Turkish Stream, Akkuyu Plant not affected by Russian curbs

Russian economic sanctions implemented on Turkey will not affect Turkish Stream gas pipeline and Akkuyu Nuclear Power Plant projects, Russian minister says

Photo by: AA
Photo by: AA

Russia will not be suspending its Turkish Stream and Akkuyu Nuclear Power Plant projects with Turkey despite implementing economic sanctions on trade following the downing of a Russian fighter jet on the Turkish border last week.

Russian Economic Development Minister Alexei Ulyukayev told reporters on Tuesday that no decisions had been regarding those two projects in particular.

"As for major investment projects, there are no decisions yet to freeze them or to suspend funding. Therefore we believe that they are operating the same way they did before the adoption of this government decree," he said.

Regarding the Turkish Stream project, Ulyukayev said the suspension of it was not a matter for the government to issue a decree on as it depends on Russian gas giants Gazprom and Rosatom.

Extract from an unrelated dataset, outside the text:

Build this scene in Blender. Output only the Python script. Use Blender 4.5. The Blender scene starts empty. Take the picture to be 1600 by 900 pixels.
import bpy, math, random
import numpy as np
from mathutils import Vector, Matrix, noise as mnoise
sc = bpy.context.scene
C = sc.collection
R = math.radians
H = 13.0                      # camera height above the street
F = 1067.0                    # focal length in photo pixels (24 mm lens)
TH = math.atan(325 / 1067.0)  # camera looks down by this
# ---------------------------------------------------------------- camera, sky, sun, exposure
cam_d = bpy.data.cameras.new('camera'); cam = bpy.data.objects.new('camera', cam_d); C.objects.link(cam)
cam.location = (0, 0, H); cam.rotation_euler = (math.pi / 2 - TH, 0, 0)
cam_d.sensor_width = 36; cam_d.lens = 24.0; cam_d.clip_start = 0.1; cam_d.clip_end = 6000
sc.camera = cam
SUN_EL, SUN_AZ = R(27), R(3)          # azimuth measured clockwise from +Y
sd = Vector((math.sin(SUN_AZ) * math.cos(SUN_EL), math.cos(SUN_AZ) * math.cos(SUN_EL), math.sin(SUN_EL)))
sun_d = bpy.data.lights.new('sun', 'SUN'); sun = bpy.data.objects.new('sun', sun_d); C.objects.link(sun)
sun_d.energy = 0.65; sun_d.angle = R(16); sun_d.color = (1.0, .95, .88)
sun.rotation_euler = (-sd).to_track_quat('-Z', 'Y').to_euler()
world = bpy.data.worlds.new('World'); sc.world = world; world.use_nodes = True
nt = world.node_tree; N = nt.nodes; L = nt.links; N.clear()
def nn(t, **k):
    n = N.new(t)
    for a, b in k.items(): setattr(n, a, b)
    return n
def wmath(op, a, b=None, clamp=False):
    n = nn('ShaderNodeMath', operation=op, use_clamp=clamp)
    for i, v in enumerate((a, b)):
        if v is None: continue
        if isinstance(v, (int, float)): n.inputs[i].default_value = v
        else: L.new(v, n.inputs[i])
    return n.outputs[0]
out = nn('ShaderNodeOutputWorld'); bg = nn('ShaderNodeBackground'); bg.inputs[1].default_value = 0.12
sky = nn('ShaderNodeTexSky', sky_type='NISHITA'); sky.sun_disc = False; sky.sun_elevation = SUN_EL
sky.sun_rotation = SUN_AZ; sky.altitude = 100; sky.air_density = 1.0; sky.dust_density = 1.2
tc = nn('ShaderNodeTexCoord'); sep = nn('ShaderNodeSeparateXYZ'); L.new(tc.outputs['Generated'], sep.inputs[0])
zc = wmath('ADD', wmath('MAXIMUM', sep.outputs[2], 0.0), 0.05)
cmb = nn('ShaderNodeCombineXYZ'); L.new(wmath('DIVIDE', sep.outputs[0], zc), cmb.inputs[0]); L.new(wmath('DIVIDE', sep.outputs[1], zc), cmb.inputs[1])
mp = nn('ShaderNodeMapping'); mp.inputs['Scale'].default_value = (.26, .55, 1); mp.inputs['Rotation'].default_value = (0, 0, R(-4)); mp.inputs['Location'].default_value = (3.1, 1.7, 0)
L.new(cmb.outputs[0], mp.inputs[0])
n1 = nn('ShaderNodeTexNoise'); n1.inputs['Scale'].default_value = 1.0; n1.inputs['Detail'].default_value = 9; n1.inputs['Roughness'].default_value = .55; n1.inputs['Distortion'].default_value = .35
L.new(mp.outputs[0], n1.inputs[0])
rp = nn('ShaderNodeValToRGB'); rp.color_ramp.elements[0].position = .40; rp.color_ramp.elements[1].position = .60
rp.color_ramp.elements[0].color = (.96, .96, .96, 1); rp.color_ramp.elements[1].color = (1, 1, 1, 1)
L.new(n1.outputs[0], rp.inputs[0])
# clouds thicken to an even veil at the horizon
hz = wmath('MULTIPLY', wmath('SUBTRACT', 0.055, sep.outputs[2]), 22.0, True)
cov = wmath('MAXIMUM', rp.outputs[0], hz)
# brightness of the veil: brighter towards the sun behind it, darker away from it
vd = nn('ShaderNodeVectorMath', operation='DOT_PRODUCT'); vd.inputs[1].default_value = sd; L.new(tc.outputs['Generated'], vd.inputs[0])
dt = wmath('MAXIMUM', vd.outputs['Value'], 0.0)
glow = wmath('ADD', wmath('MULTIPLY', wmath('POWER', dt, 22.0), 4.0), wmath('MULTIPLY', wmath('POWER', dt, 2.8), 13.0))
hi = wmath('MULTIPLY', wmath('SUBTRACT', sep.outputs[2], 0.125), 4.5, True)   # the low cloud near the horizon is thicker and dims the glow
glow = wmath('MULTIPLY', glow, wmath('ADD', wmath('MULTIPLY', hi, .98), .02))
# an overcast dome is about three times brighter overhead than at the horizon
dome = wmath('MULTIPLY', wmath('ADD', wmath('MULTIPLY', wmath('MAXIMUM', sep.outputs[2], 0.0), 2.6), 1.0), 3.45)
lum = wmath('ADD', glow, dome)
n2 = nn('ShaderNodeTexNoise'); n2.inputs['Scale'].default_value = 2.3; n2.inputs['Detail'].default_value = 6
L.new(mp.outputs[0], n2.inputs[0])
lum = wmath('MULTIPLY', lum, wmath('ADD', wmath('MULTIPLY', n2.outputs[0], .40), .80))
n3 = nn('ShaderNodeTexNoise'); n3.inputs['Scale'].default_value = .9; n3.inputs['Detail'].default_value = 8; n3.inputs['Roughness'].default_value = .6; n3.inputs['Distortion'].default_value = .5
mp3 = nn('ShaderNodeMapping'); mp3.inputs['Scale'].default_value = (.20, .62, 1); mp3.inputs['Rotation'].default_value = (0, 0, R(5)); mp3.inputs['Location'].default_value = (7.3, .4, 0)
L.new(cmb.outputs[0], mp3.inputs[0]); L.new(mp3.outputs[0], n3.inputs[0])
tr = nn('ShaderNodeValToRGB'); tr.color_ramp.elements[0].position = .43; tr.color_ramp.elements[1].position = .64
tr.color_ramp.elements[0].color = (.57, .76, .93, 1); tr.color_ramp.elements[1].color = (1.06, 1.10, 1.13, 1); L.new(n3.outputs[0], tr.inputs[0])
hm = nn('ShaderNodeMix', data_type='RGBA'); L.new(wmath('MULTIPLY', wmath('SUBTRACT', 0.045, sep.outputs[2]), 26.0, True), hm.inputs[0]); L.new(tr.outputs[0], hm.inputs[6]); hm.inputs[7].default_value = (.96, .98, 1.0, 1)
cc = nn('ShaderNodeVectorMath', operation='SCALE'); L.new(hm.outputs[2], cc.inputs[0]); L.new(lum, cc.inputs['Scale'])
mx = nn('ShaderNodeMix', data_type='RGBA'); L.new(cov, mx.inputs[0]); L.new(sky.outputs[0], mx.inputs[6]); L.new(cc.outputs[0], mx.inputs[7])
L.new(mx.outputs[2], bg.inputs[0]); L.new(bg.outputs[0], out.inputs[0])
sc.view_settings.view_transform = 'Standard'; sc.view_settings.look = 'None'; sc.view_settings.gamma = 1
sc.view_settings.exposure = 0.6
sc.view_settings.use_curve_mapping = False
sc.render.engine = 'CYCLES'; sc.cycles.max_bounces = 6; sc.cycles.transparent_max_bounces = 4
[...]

The Turkish Stream pipeline was announced as a replacement for the South Stream project for pumping gas to Europe, avoiding Ukraine, which Russian President Vladimir Putin dramatically pulled last year citing a lack of cooperation from the EU.

It will run under the Black Sea to the Turkish-Greek border, delivering 47 billion cubic metres of gas per year, eventually reaching its full capacity of 63 billion cubic metres.

The Akkuyu Nuclear Power Plant is set to be Turkey’s first nuclear power plant after Russian nuclear construction company Atomstroyexport and Turkish construction company Ozdogu signed a site preparation contract in 2013.

The construction of the first unit will begin in 2016, with the four units put into service in 2020–22.

Russia introduced economic curbs on Turkish imports following the downing of a Russian Su-24 fighter jet on the Turkish border with Syria on Nov. 24.

One Russian fighter jet pilot was killed in the incident after being shot in mid-air by Syrian opposition forces on the ground.

Another pilot was rescued by a Russian team after ejecting from the jet, but one member of the Russian rescue team was also killed during the operation after Syrian opposition forces blew up their helicopter.

The body of the dead pilot, Oleg Peshkov, was handed over to Russia by Turkey on Monday after it was given to Turkey by the Syrian opposition forces.

According to the evidence provided by the Turkish authorities, the jet was shot down after violating Turkish airspace for 17 seconds, despite being given a total of 10 warnings in five minutes.

Turkey and Russia have been in disagreement over the Syrian civil war, with Turkey being an outspoken critic of Bashar al Assad’s regime since the war started in March 2011. While Turkey backs opposition groups, Russia has been firm in its support for the regime.

The disagreement worsened following high-level Russian military intervention in the Syrian conflict under the guise that Russian air strikes will target the DAESH terrorist group, which has taken advantage of the power vacuum arising from the war to seize swathes of land across the country, as well as in neighbouring Iraq.

However, to date, most Russian air strikes have targeted Syrian opposition forces in defence of the Assad regime. This includes the bombardment of Turkmen villages in Syria’s northwestern coastal province of Latakia near the Turkish border, thus escalating tensions with Turkey. Following Tuesday’s incident, Erdogan told Putin “not to play with fire” in Syria by supporting Assad.